Сим образом продолжал я учение мое не только всю зиму, но и половину тогдашнего лета, и к жизни сего рода так уже привык, что она мне сделалась весела и приятна. Но спокойствие моего духа нарушено было в июне получением нечаянного известия из Москвы, что родительница моя в деревне скончалась. Первое известие о сем печальном приключении сообщил мне мой дядька; оно поразило меня, как громовым ударом. Однажды после обеда, пошед меня провожать в школу, стал он мне говорить на дороге, что есть из Москвы письма, что матушка моя очень больна; сердце мое затрепеталось при сем слове и пронзилось, властно как ножом.
– Ах, Артамонушка, голубчик! – подхватил я скоро его слово. – Уж не скончалась ли она? Скажи мне, ради Бога!
Тогда сказал он мне, что еще апреля 23-го числа был тот несчастный день, в который переселилась она в вечность. Боже мой, какою горестию и печалью поразилось мое сердце. Я стенал, рыдал и плакал и с целую четверть часа не мог сойти с того места; казалось, что все стихии для меня переменились. Все уговаривания дядьки моего не помогали; но наконец принужден я был дать себя уговорить продолжать путь свой далее. Однако худое учение было уже в тот день; я и там несколько раз принимался плакать.
Таким образом лишился я и моей родительницы и остался совершенным сиротою на четырнадцатом году моего возраста. Я узнал после, что она с самого моего отъезда начала час от часу слабеть более и, наконец, по вскрытии весны сама приметила уже приближающуюся свою кончину и приготовилась к оной по христианскому долгу. Она скончалась в совершенной памяти и погребена была в приходской нашей церкви, под самым правым крылосом.[79] Дядя мой примирился с нею пред ее кончиною и имел попечение о ее погребении, а окончив сию печальную церемонию, взял на себя попечение о нашем доме и управление деревнями до моего приезда.

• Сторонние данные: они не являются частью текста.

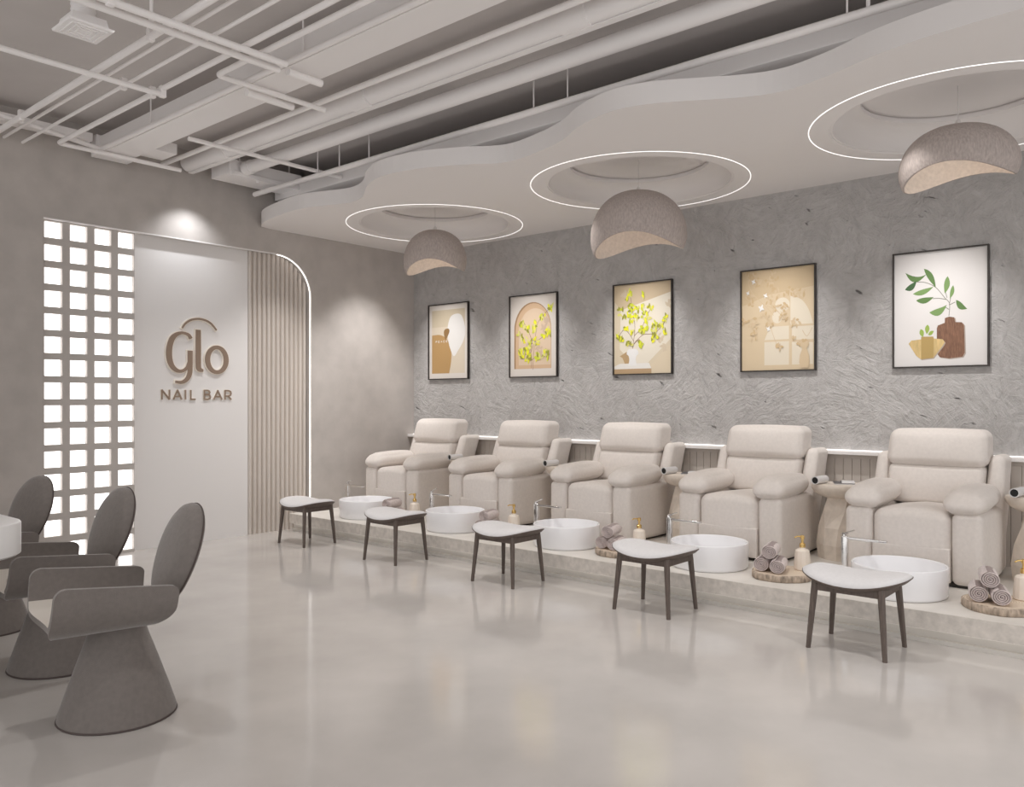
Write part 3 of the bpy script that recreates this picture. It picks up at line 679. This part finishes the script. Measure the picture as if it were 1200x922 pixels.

Происшествие сие произвело паки во всех моих обстоятельствах великую перемену: я сделался тогда совершенным властелином над всем нашим имением и деревнями, но властелином весьма еще к правлению оными неспособным.
Что со мною случилось далее, о том расскажу вам, любезный приятель, в последующем письме, а сие окончив сим, остаюсь и проч.